▸ **Aim of the exercise**
Please output the data below exactly as given, starting at its first line and stopping after the line that contains "link('pebbles', G.mesh('pebbles', M_PEBBLE), label='dark".

▸ **Source material**
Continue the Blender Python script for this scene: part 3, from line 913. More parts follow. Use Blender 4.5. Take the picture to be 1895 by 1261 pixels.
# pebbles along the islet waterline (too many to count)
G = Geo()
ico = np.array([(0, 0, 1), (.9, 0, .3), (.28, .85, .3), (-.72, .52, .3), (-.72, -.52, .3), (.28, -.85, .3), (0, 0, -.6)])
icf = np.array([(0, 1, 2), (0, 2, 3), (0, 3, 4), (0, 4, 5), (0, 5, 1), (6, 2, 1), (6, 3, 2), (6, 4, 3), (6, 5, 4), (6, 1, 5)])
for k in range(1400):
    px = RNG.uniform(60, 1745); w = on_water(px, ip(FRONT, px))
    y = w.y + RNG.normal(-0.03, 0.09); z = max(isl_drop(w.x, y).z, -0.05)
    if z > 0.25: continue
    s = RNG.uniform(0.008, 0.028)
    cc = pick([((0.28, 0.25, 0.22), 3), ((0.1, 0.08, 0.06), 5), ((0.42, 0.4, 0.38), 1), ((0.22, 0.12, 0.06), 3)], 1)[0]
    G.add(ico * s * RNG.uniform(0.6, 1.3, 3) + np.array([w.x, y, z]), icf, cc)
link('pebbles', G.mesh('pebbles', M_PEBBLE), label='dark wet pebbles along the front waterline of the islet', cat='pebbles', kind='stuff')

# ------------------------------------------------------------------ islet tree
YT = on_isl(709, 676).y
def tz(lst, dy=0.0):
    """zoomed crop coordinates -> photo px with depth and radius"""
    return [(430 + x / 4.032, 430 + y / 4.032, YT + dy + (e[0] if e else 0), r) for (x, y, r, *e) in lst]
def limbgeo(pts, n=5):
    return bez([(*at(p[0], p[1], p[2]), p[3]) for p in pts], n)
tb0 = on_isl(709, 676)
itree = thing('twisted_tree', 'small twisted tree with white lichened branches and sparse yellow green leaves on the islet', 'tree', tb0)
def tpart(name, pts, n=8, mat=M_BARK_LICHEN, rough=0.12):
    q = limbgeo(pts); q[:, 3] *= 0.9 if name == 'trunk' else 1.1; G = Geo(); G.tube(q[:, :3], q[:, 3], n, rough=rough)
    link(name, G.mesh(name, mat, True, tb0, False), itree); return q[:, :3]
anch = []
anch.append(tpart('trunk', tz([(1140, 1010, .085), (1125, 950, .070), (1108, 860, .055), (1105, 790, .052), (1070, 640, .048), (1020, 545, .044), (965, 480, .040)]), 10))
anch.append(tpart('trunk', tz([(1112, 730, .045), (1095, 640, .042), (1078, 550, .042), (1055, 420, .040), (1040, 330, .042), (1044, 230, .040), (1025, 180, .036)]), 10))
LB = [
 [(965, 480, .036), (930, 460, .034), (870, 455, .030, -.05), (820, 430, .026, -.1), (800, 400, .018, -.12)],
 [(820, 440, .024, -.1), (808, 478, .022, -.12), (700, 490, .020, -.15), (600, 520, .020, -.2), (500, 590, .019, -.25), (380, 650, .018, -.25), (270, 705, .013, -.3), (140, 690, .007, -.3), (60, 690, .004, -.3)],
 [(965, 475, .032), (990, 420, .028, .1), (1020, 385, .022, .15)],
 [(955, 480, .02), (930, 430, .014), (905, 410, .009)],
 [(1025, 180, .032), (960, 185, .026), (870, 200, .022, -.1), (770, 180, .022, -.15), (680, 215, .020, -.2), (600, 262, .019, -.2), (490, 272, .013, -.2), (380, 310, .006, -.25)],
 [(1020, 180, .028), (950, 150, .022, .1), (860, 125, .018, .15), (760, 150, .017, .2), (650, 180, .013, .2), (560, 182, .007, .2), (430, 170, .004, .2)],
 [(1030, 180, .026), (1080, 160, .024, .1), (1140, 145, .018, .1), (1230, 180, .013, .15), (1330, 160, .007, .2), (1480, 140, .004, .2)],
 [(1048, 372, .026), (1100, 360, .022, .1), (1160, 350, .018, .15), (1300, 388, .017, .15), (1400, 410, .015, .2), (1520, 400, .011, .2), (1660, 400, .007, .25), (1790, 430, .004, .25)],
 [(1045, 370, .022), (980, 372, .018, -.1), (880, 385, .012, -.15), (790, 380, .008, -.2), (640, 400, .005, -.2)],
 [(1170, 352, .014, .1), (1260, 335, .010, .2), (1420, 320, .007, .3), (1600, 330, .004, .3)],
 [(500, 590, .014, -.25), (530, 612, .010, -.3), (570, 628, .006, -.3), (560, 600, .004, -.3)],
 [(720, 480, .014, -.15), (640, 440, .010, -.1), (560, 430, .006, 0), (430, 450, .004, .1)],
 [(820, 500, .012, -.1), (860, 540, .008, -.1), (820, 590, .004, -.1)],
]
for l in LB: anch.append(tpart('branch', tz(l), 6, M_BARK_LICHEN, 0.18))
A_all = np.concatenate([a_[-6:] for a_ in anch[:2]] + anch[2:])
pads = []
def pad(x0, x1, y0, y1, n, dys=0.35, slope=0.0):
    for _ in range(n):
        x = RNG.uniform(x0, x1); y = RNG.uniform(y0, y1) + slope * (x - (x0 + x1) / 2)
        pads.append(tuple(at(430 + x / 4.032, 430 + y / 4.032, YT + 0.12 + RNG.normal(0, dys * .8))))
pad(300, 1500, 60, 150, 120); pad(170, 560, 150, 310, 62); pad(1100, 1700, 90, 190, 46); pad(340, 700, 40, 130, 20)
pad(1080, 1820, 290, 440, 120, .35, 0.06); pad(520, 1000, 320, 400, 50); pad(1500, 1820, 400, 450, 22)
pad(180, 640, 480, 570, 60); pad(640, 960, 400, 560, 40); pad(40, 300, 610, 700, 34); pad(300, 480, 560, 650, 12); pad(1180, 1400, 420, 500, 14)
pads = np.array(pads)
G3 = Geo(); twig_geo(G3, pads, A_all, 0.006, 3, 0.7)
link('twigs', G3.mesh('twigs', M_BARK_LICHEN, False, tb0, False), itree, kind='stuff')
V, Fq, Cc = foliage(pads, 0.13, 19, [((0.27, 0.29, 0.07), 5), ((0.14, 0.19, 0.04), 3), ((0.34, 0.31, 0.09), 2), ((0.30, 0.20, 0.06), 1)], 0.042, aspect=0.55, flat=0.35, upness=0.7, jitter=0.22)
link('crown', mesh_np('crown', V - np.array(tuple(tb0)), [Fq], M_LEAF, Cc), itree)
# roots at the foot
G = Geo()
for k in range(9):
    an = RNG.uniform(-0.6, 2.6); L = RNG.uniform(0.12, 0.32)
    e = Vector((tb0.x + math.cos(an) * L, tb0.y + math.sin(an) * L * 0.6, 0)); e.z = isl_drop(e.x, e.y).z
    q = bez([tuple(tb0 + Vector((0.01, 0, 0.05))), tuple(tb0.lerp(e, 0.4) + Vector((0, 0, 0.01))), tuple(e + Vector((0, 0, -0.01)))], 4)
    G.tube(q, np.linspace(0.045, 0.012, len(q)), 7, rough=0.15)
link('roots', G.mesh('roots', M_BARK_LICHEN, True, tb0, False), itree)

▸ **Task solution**
Continue the Blender Python script for this scene: part 3, from line 913. More parts follow. Use Blender 4.5. Take the picture to be 1895 by 1261 pixels.
# pebbles along the islet waterline (too many to count)
G = Geo()
ico = np.array([(0, 0, 1), (.9, 0, .3), (.28, .85, .3), (-.72, .52, .3), (-.72, -.52, .3), (.28, -.85, .3), (0, 0, -.6)])
icf = np.array([(0, 1, 2), (0, 2, 3), (0, 3, 4), (0, 4, 5), (0, 5, 1), (6, 2, 1), (6, 3, 2), (6, 4, 3), (6, 5, 4), (6, 1, 5)])
for k in range(1400):
    px = RNG.uniform(60, 1745); w = on_water(px, ip(FRONT, px))
    y = w.y + RNG.normal(-0.03, 0.09); z = max(isl_drop(w.x, y).z, -0.05)
    if z > 0.25: continue
    s = RNG.uniform(0.008, 0.028)
    cc = pick([((0.28, 0.25, 0.22), 3), ((0.1, 0.08, 0.06), 5), ((0.42, 0.4, 0.38), 1), ((0.22, 0.12, 0.06), 3)], 1)[0]
    G.add(ico * s * RNG.uniform(0.6, 1.3, 3) + np.array([w.x, y, z]), icf, cc)
link('pebbles', G.mesh('pebbles', M_PEBBLE), label='dark wet pebbles along the front waterline of the islet', cat='pebbles', kind='stuff')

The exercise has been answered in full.